The first results from this research will be available in March and will assist in setting total allowable catches for the Small Pelagic Fishery from 1 May 2015. Until the new survey results are available, conservative catch limits are set based on earlier survey data.

Initial results from this research suggest that the spawning biomass for Jack Mackerel may be similar with previous findings.
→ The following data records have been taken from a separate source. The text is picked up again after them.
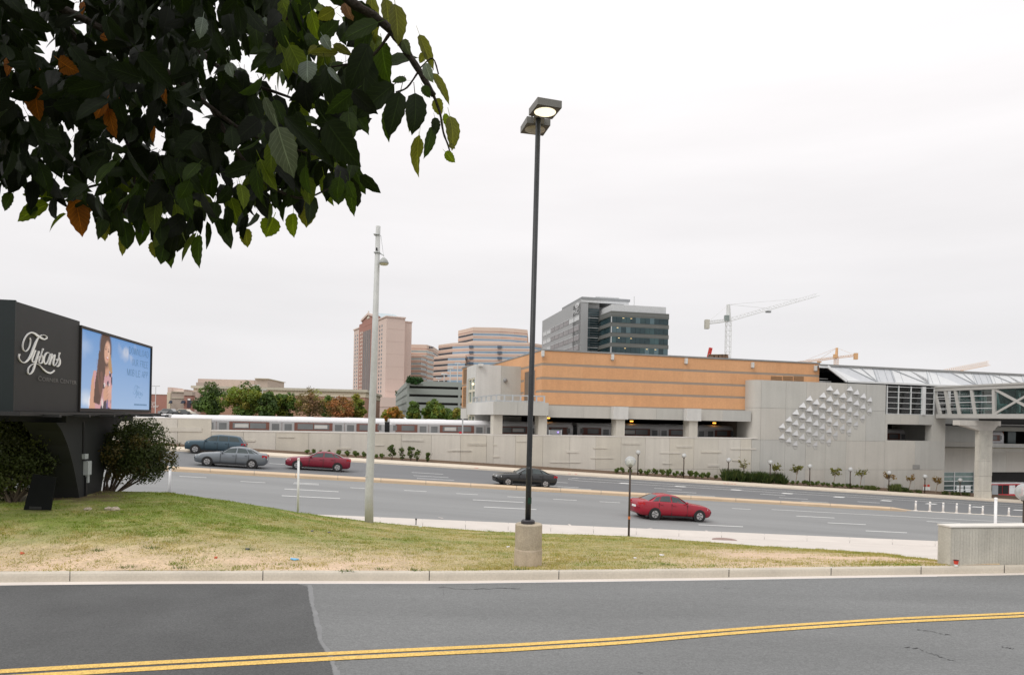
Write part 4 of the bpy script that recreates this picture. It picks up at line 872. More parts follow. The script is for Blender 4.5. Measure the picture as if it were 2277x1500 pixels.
m = MB(); m.fbox(WF, bs + .8, bs + 1.9, 7.44, 7.5, z(.13), z(.88)); m.build('door', M('bus_door', (.33, .35, .36), .3), bus)
# ================================================================== BUILDINGS BEYOND
pink = M('pink_stucco', (.63, .50, .445), .85, var=.03, scale=.05, fine=.02, fscale=.8)
pinkl = M('pink_stucco_pale', (.66, .53, .475), .85, var=.03, scale=.05)
redb = M('red_brick_far', (.37, .19, .155), .85, var=.05, scale=.1)
wdk = M('far_window', (.16, .17, .18), .25, var=.3, scale=.08)
bluer = M('blue_grey_roof', (.40, .47, .50), .5, var=.05, scale=.05)
creamf = M('cream_trim', (.60, .55, .46), .8)
# --- hotel tower
h0 = at(860, 702, 500); HF = Frame((h0.x, h0.y), (.89, .457)); zt = h0.z; FH = 3.05
ht_ = empty('hotel_tower', HF.pt(8, 30, -20), 'tall pink hotel tower with brown window bay and a gabled blue roof', 'building')
S1_ = HF.px(900, 760)[0]; S2 = HF.px(915, 760, 5)[0]; DE = HF.side(786, 800, 0)[0]
m = MB(); m.fbox(HF, 0, S1_, 0, DE, -20, zt); m.build('main_block', pink, ht_)
m = MB(); m.fbox(HF, S1_, S2, 5, DE - 6, -20, zt - 2); m.build('end_block', pink, ht_)
m = MB(); m.fbox(HF, -.7, S1_ + .4, -.7, DE + .6, zt - .8, zt + .1); m.fbox(HF, S1_ + .4, S2 + .5, 4.4, DE - 5.5, zt - 2.6, zt - 1.9); m.build('cornice', pinkl, ht_)
for k in range(1, 9):
    m = MB(); m.fbox(HF, .0, S1_, -.06, .0, zt - k * 9.2 - .12, zt - k * 9.2 + .12); m.build('string_course', M('pink_joint', (.56, .44, .39), .85), ht_)
def hside(px): return HF.side(px, 800, 0)[0]
wme = None
def hwin(d, z, s=-.08, w=1.9, h=1.75, mat=wdk):
    m = MB(); m.fbox(HF, s, s + .12, d - w / 2, d + w / 2, z - h / 2, z + h / 2); m.build('window', mat, ht_)
rows = [zt - 3.0 - FH * k for k in range(25)]
for z in rows[1:]:
    for px in (848, 843): hwin(hside(px), z, w=2.6)
    for px in (789.5, 794, 798.5): hwin(hside(px), z, w=3.0)
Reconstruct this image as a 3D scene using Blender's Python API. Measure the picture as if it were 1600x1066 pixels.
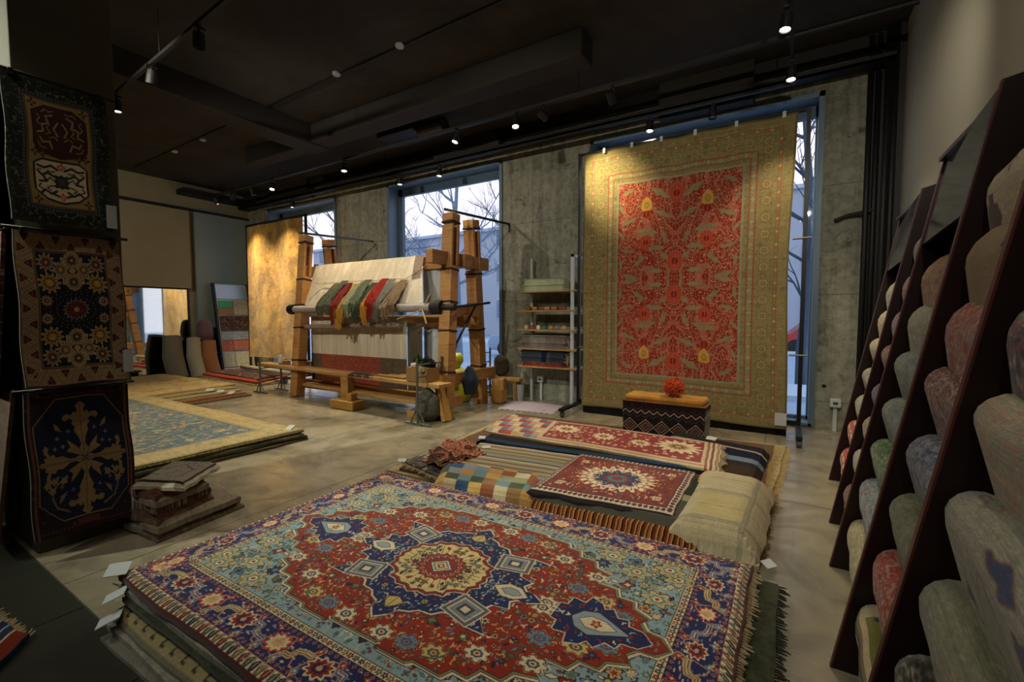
# A carpet showroom at dusk: rug piles, a weaving loom, hanging carpets and a rack of folded rugs.
import bpy, math, random
import numpy as np
from mathutils import Vector, Matrix
sc=bpy.context.scene
for o in list(bpy.data.objects): bpy.data.objects.remove(o)

# ------------------------------------------------------------------ camera
YAW=math.radians(31.6); PITCH=math.atan(38/705); CAM_H=1.4
cam=bpy.data.cameras.new('camera'); camo=bpy.data.objects.new('camera',cam); sc.collection.objects.link(camo)
camo.location=(0,0,CAM_H); camo.rotation_euler=(math.radians(90)-PITCH,0,YAW)
cam.sensor_width=36; cam.lens=36*705/1600; cam.clip_start=.05; cam.clip_end=300
sc.camera=camo
# ------------------------------------------------------------------ sky and exposure
sc.view_settings.view_transform='Standard'; sc.view_settings.look='None'
sc.view_settings.gamma=1; sc.view_settings.use_curve_mapping=False
sc.view_settings.exposure=0.5
sc.cycles.use_denoising=True; sc.cycles.max_bounces=7; sc.cycles.diffuse_bounces=4; sc.cycles.transparent_max_bounces=12
sc.cycles.sample_clamp_indirect=6; sc.cycles.caustics_reflective=False; sc.cycles.caustics_refractive=False
SKY=1.5
w=bpy.data.worlds.new('dusk_sky'); sc.world=w; w.use_nodes=True
nt=w.node_tree; bg=nt.nodes['Background']
tc=nt.nodes.new('ShaderNodeTexCoord'); sx=nt.nodes.new('ShaderNodeSeparateXYZ'); rp=nt.nodes.new('ShaderNodeValToRGB')
nt.links.new(tc.outputs['Generated'],sx.inputs[0]); nt.links.new(sx.outputs[2],rp.inputs[0]); nt.links.new(rp.outputs[0],bg.inputs[0])
e=rp.color_ramp.elements; e[0].position=0.0; e[0].color=(.62,.60,.68,1); e[1].position=.9; e[1].color=(.28,.39,.58,1)
q=rp.color_ramp.elements.new(.28); q.color=(.66,.60,.66,1)
q=rp.color_ramp.elements.new(.5); q.color=(.44,.52,.68,1)
bg.inputs[1].default_value=SKY
# lamp strengths (the fixtures themselves are built further down; pool and wash are added fill)
W_SPOT=130; W_POOL_FILL=41; W_WASH_FILL=200; WARM=(1.0,.80,.52); NEUT=(1.0,.90,.74)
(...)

This analysis will be reviewed by independent scientific experts prior to it being finalised.

Senator Colbeck said the Government has done what we said we would do, by undertaking further research on commercial species and having an independent expert panel examine the potential environmental impacts of the operation of large mid water freezer-trawler in the Small Pelagic Fishery.

“Last week we released the latest science from CSIRO (Review and update of harvest strategy settings for the Commonwealth Small Pelagic Fishery) which found that SPF target species have only minor impacts on other parts of the ecosystem, as alternative food sources exist for large predators such as tuna, seals and penguins,” he said.

"None of the key higher trophic level predators in SE Australia, such as seals, penguins and tunas, has a high dietary dependence on these species." (Review and update of harvest strategy settings for the Commonwealth Small Pelagic Fishery)

“It’s important that we strike the right balance between conserving natural resources and having sustainable industries: sound science will continue inform all decisions regarding access to all Australian fisheries.”

“I am satisfied that the current management of Australian fisheries, including the Small Pelagic Fishery, is based on the best available science, protects the future of our natural resources and lays the foundation for a sustainable Australian fishing industry.”